Castagne secche e altri detti dal sapore letterario
Alla scoperta del legame tra il frutto autunnale e la narrazione passata
Presente sulla Terra almeno da 10 milioni di anni, il castagno e i suoi frutti sono ormai parte del nostro retaggio culturale: basti pensare alle varie espressioni idiomatiche e metaforiche in cui compaiono la castagna e il marrone, come la celeberrima «prendere in castagna» intesa come «cogliere in fallo» o «togliere le castagne dal fuoco» che sta a significare «darsi pena o esporsi a un rischio per solo profitto d’altri». Se la prima potrebbe essere un calco sul sinonimo «prendere in marrone», la seconda è tratta dalla favola di Jean de la Fontaine La scimmia e il gatto e con «togliere le castagne dal fuoco» sottintende «con la zampa del gatto». Nella fiaba, infatti, una scimmia e un gatto decidono di mangiarsi delle castagne arrosto ma, quando arriva il momento di toglierle dal fuoco, la scimmia, per non scottarsi, convince a compiere l’azione pericolosa il compagno, che alla fine rimane a bocca asciutta.

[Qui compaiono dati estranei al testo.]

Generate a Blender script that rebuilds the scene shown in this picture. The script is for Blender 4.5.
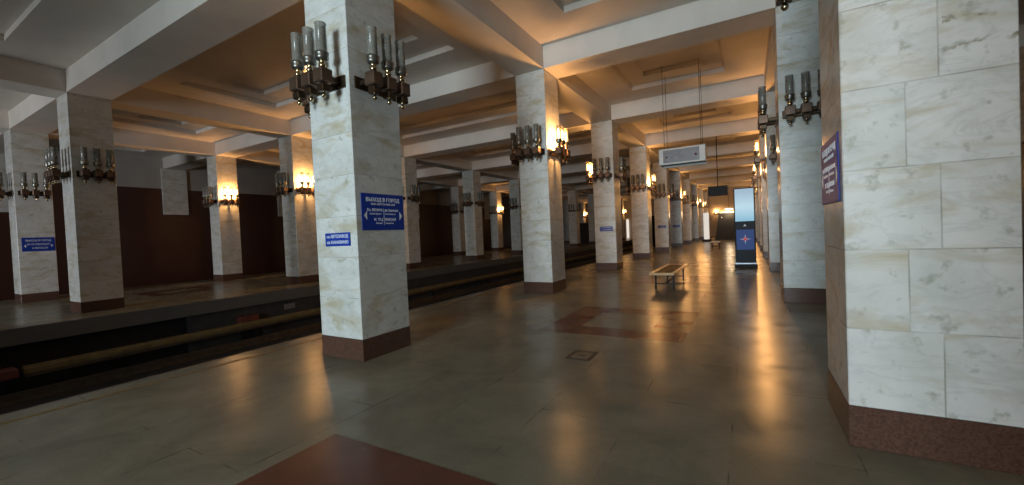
import bpy, math, random
from mathutils import Vector, Matrix
random.seed(4)
S = bpy.context.scene
COL = S.collection
for o in list(bpy.data.objects):
    bpy.data.objects.remove(o)

# ------------------------------------------------------------------ camera
YAW, PITCH, ROLL = math.radians(29.942), math.radians(1.232), math.radians(-2.521)
fw = Vector((-math.sin(YAW)*math.cos(PITCH), math.cos(YAW)*math.cos(PITCH), -math.sin(PITCH)))
rt = Vector((math.cos(YAW), math.sin(YAW), 0))
up = rt.cross(fw)
rt2 = math.cos(ROLL)*rt + math.sin(ROLL)*up
up2 = -math.sin(ROLL)*rt + math.cos(ROLL)*up
cam = bpy.data.cameras.new('camera')
cam.sensor_fit = 'HORIZONTAL'
cam.sensor_width = 36
cam.lens = 410.405*36/1024
cam.clip_start = 0.05
cam.clip_end = 300
co = bpy.data.objects.new('camera', cam)
COL.objects.link(co)
m = Matrix.Identity(4)
for i in range(3):
    m[i][0], m[i][1], m[i][2] = rt2[i], up2[i], -fw[i]
m[0][3], m[1][3], m[2][3] = 0, 0, 1.6
co.matrix_world = m
S.camera = co

# ------------------------------------------------------------------ colour and world
S.view_settings.view_transform = 'Standard'
S.view_settings.look = 'None'
S.view_settings.gamma = 1
S.view_settings.exposure = 0.1
S.view_settings.use_curve_mapping = False
S.cycles.use_denoising = True
S.cycles.max_bounces = 8
S.cycles.diffuse_bounces = 6
S.cycles.glossy_bounces = 4
S.cycles.transparent_max_bounces = 16
S.cycles.sample_clamp_indirect = 4
W = bpy.data.worlds.new('world')
S.world = W
W.use_nodes = True
W.node_tree.nodes['Background'].inputs[0].default_value = (0.5, 0.45, 0.4, 1)
W.node_tree.nodes['Background'].inputs[1].default_value = 0.02

# ------------------------------------------------------------------ large lights
def area(name, loc, to, sx, sy, power, color, spread):
    l = bpy.data.lights.new(name, 'AREA')
    l.shape = 'RECTANGLE'; l.size = sx; l.size_y = sy
    l.energy = power; l.color = color; l.spread = math.radians(spread)
    o = bpy.data.objects.new(name, l)
    COL.objects.link(o)
    o.location = loc
    o.rotation_euler = (Vector(to)-Vector(loc)).to_track_quat('-Z', 'Y').to_euler()
    return o
# pale light from the bright entrance hall at the end of the platform behind the camera
area('hall_light', (-1.9, -12.5, 2.6), (-3.5, 10, 3.4), 4.0, 3.6, 400, (0.72, 0.90, 1.0), 74)
area('hall_light_across', (-16.4, -10.5, 2.1), (-20, 6, 1.7), 2.4, 2.4, 250, (0.85, 0.92, 1.0), 84)

WARM = (1.0, 0.48, 0.15)
LAMP_POWER = 145

# ------------------------------------------------------------------ materials
def mat(name):
    m = bpy.data.materials.new(name)
    m.use_nodes = True
    nt = m.node_tree
    return m, nt, nt.nodes['Principled BSDF']
def N(nt, t, **k):
    n = nt.nodes.new(t)
    for a, v in k.items():
        setattr(n, a, v)
    return n
def noise(nt, vec, scale, detail=4, rough=0.55, dist=0.0):
    n = N(nt, 'ShaderNodeTexNoise')
    n.inputs['Scale'].default_value = scale
    n.inputs['Detail'].default_value = detail
    n.inputs['Roughness'].default_value = rough
    n.inputs['Distortion'].default_value = dist
    if vec is not None:
        nt.links.new(vec, n.inputs['Vector'])
    return n.outputs['Fac']
def ramp(nt, fac, stops, interp='LINEAR'):
    r = N(nt, 'ShaderNodeValToRGB')
    r.color_ramp.interpolation = interp
    e = r.color_ramp.elements
    while len(e) < len(stops):
        e.new(0.5)
    for i, (p, c) in enumerate(stops):
        e[i].position = p
        e[i].color = (*c, 1) if len(c) == 3 else c
    nt.links.new(fac, r.inputs[0])
    return r.outputs[0]
def mix(nt, fac, a, b, mode='MIX'):
    n = N(nt, 'ShaderNodeMix', data_type='RGBA', blend_type=mode)
    for s, v in ((n.inputs[0], fac), (n.inputs[6], a), (n.inputs[7], b)):
        if isinstance(v, (int, float)):
            s.default_value = v
        elif isinstance(v, tuple):
            s.default_value = (*v, 1) if len(v) == 3 else v
        else:
            nt.links.new(v, s)
    return n.outputs[2]
def math_(nt, op, a, b=None, c=None):
    n = N(nt, 'ShaderNodeMath', operation=op)
    for s, v in zip(n.inputs, (a, b, c)):
        if v is None:
            continue
        if isinstance(v, (int, float)):
            s.default_value = v
        else:
            nt.links.new(v, s)
    return n.outputs[0]
def g3(v):
    return (v, v, v)
def plain(name, color, rough=0.5, metal=0.0, vary=0.12, scale=6, spec=0.5):
    m, nt, b = mat(name)
    tc = N(nt, 'ShaderNodeTexCoord')
    f = noise(nt, tc.outputs['Object'], scale)
    lo = tuple(c*(1-vary) for c in color); hi = tuple(min(1, c*(1+vary)) for c in color)
    nt.links.new(ramp(nt, f, [(0.3, lo), (0.7, hi)]), b.inputs['Base Color'])
    b.inputs['Roughness'].default_value = rough
    b.inputs['Metallic'].default_value = metal
    b.inputs['Specular IOR Level'].default_value = spec
    return m
def emissive(name, color, strength, base=(0.5, 0.5, 0.5)):
    m, nt, b = mat(name)
    b.inputs['Base Color'].default_value = (*base, 1)
    b.inputs['Emission Color'].default_value = (*color, 1)
    b.inputs['Emission Strength'].default_value = strength
    return m

COURSE, Z0 = 0.5465, 0.29
def marble():
    m, nt, b = mat('white_marble_blocks')
    tc = N(nt, 'ShaderNodeTexCoord')
    oi = N(nt, 'ShaderNodeObjectInfo')
    rnd = math_(nt, 'MULTIPLY', oi.outputs['Random'], 60.0)
    cmb = N(nt, 'ShaderNodeCombineXYZ')
    for i in range(3):
        nt.links.new(rnd, cmb.inputs[i])
    sep = N(nt, 'ShaderNodeSeparateXYZ')
    nt.links.new(tc.outputs['Object'], sep.inputs[0])
    # course index -> every block its own piece of stone
    course = math_(nt, 'DIVIDE', math_(nt, 'SUBTRACT', sep.outputs[2], Z0), COURSE)
    idx = math_(nt, 'FLOOR', course)
    fr = math_(nt, 'FRACT', course)
    odd = math_(nt, 'MODULO', math_(nt, 'ADD', idx, 20.0), 2.0)
    # the vertical joint alternates between two places; only the kiosk-side row shows it (attribute in the object colour)
    jx = math_(nt, 'ADD', -0.069+0.14, math_(nt, 'MULTIPLY', odd, -0.16))
    split = math_(nt, 'MULTIPLY', math_(nt, 'GREATER_THAN', sep.outputs[0], jx), N_attr(nt, oi))
    off = N(nt, 'ShaderNodeCombineXYZ')
    nt.links.new(math_(nt, 'MULTIPLY', idx, 7.31), off.inputs[0])
    nt.links.new(math_(nt, 'MULTIPLY', split, 13.7), off.inputs[1])
    nt.links.new(math_(nt, 'MULTIPLY', idx, 3.17), off.inputs[2])
    v1 = N(nt, 'ShaderNodeVectorMath', operation='ADD')
    nt.links.new(tc.outputs['Object'], v1.inputs[0]); nt.links.new(cmb.outputs[0], v1.inputs[1])
    v2 = N(nt, 'ShaderNodeVectorMath', operation='ADD')
    nt.links.new(v1.outputs[0], v2.inputs[0]); nt.links.new(off.outputs[0], v2.inputs[1])
    st = N(nt, 'ShaderNodeMapping')
    st.inputs['Rotation'].default_value = (0.3, 0.5, 0.2)
    st.inputs['Scale'].default_value = (1, 1, 2.6)
    nt.links.new(v2.outputs[0], st.inputs[0])
    wht = N(nt, 'ShaderNodeTexWhiteNoise', noise_dimensions='3D')
    nt.links.new(off.outputs[0], wht.inputs[0])
    base = ramp(nt, noise(nt, v2.outputs[0], 2.2, 5, 0.6), [(0.3, (0.56, 0.57, 0.53)), (0.52, (0.70, 0.70, 0.67)), (0.72, (0.78, 0.77, 0.73))])
    base = mix(nt, math_(nt, 'MULTIPLY', wht.outputs['Value'], 0.35), base, (0.62, 0.60, 0.53))
    veins = ramp(nt, noise(nt, st.outputs[0], 1.5, 6, 0.62, 1.2), [(0.46, g3(0)), (0.50, g3(1)), (0.54, g3(0))])
    base = mix(nt, math_(nt, 'MULTIPLY', veins, 0.30), base, (0.45, 0.45, 0.42))
    tan = ramp(nt, noise(nt, st.outputs[0], 1.7, 5, 0.6, 0.6), [(0.50, g3(0)), (0.70, g3(1))])
    base = mix(nt, math_(nt, 'MULTIPLY', tan, 0.75), base, (0.46, 0.38, 0.22))
    spots = ramp(nt, noise(nt, v2.outputs[0], 9, 3, 0.6), [(0.60, g3(0)), (0.72, g3(1))])
    base = mix(nt, math_(nt, 'MULTIPLY', spots, 0.6), base, (0.30, 0.30, 0.22))
    wob = math_(nt, 'MULTIPLY', math_(nt, 'SUBTRACT', noise(nt, tc.outputs['Object'], 9, 4, 0.65), 0.5), 0.16)
    vein = None
    for z0, wdt in ((2.655, 0.022), (2.815, 0.014)):
        dz = math_(nt, 'ABSOLUTE', math_(nt, 'ADD', math_(nt, 'SUBTRACT', sep.outputs[2], z0), wob))
        q = ramp(nt, math_(nt, 'DIVIDE', dz, wdt), [(0.3, g3(1)), (1.0, g3(0))])
        vein = q if vein is None else math_(nt, 'MAXIMUM', vein, q)
    xm = math_(nt, 'MULTIPLY', math_(nt, 'GREATER_THAN', sep.outputs[0], 0.09), N_attr(nt, oi))
    brk = ramp(nt, noise(nt, tc.outputs['Object'], 6, 3, 0.6), [(0.40, g3(0)), (0.55, g3(0.85))])
    base = mix(nt, math_(nt, 'MULTIPLY', math_(nt, 'MULTIPLY', vein, xm), brk), base, (0.20, 0.17, 0.09))
    # joints
    jz = math_(nt, 'LESS_THAN', math_(nt, 'ABSOLUTE', math_(nt, 'SUBTRACT', math_(nt, 'ABSOLUTE', math_(nt, 'SUBTRACT', fr, 0.5)), 0.5)), 0.008)
    jv = math_(nt, 'MULTIPLY', math_(nt, 'LESS_THAN', math_(nt, 'ABSOLUTE', math_(nt, 'SUBTRACT', sep.outputs[0], jx)), 0.0045), N_attr(nt, oi))
    fade = ramp(nt, noise(nt, tc.outputs['Object'], 3.0, 2), [(0.4, g3(0.12)), (0.6, g3(0.6))])
    j = math_(nt, 'MULTIPLY', math_(nt, 'MAXIMUM', jz, jv), fade)
    base = mix(nt, j, base, (0.24, 0.22, 0.18))
    nt.links.new(base, b.inputs['Base Color'])
    b.inputs['Roughness'].default_value = 0.27
    return m
def N_attr(nt, oi):
    # red channel of the object's viewport colour: 1 where blocks are halved by vertical joints
    s = N(nt, 'ShaderNodeSeparateColor')
    nt.links.new(oi.outputs['Color'], s.inputs[0])
    return s.outputs[0]

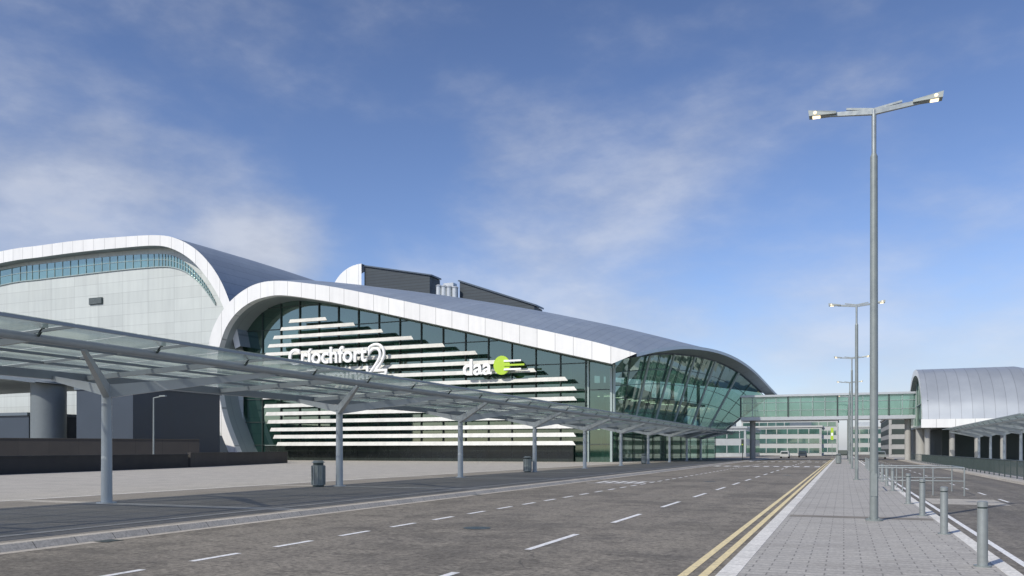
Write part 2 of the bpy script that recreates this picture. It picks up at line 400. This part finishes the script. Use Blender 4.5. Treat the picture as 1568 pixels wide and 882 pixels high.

La scena è rievocata anche da Salvator Rosa e l’espressione ritorna anche nei romanzi siciliani veristi, come ne I Vicerè di Federico de Roberto, ne Il Marchese di Roccaverdina di Luigi Capuana e ne I Malavoglia di Verga. Carlo Goldoni, ne Gli amori di Zelinda e Lindoro, trasforma la zampa del gatto nella «mano altrui»: appassionato di castagne, il drammaturgo usa anche l’espressione «castagne secche» per indicare cose di poco o di nessun conto, specie in un esilarante battibecco tra il Don Marzio de La bottega del caffè e le donne che egli tenta di sedurre offrendo loro delle castagne.
Sempre in questa accezione e sempre al centro di un litigio, le castagne comparivano già nelle Rime trecentesche di Antonio Pucci e nel poema eroico di Alessandro Tassoni, come ironico epiteto del guerriero Irneo Montecuccoli, «giovane disdegnoso e furibondo, e di lingua e di cor pronto e di mano; a carte e a dadi avria giucato il mondo, e bestemmiava Dio com’un marrano: buon compagno nel resto e senza pecche, distruggitor de le castagne secche». Così ritornano anche ne Lo cunto de li cunti di Giambattista Basile e nella Priapea di Niccolò Franco. Non manca nemmeno la variante secondo cui «pulire le castagne» equivale a un’azione inutile o di poco conto.
Molti autori riprendono poi l’espressione tristemente misogina secondo cui «la donna è come la castagna, bella di fuori e dentro la magagna»: ne è un esempio Angelo Poliziano che, snervato da una donna volubile, scrive: «Una certa saltanseccia, fatta come la castagna, c’ha ben bella la corteccia, ma l’ha drento la magagna, fe’ insaccarmi nella ragna con suo ghigni e frascherie». Dello stesso avviso è il poeta dialettale Giuseppe Gioachino Belli, che declina il topos persino in chiave antipapale: «Ste facciacce che pporteno er trireggno/S´assomijjeno tutte a le castaggne:/Bbelle de fora, eppoi, pe ddio de leggno,/Muffe de drento e ppiene de magaggne.»
Anche i marroni, sempre col significato di errori, vengono citati prima da Goldoni e poi da Manzoni il quale, prima nel Fermo e Lucia e poi nei Promessi Sposi del 1827 li nomina diverse volte – «Dite pure che son io che ho fatto un marrone, per la troppa pressa, per troppo cuore: gettate tutta la colpa addosso a me» dice per esempio don Abbondio a Renzo – anche se poi decide di eliminarli nella redazione definitiva del romanzo, forse ritenendole espressioni fin troppo colorite.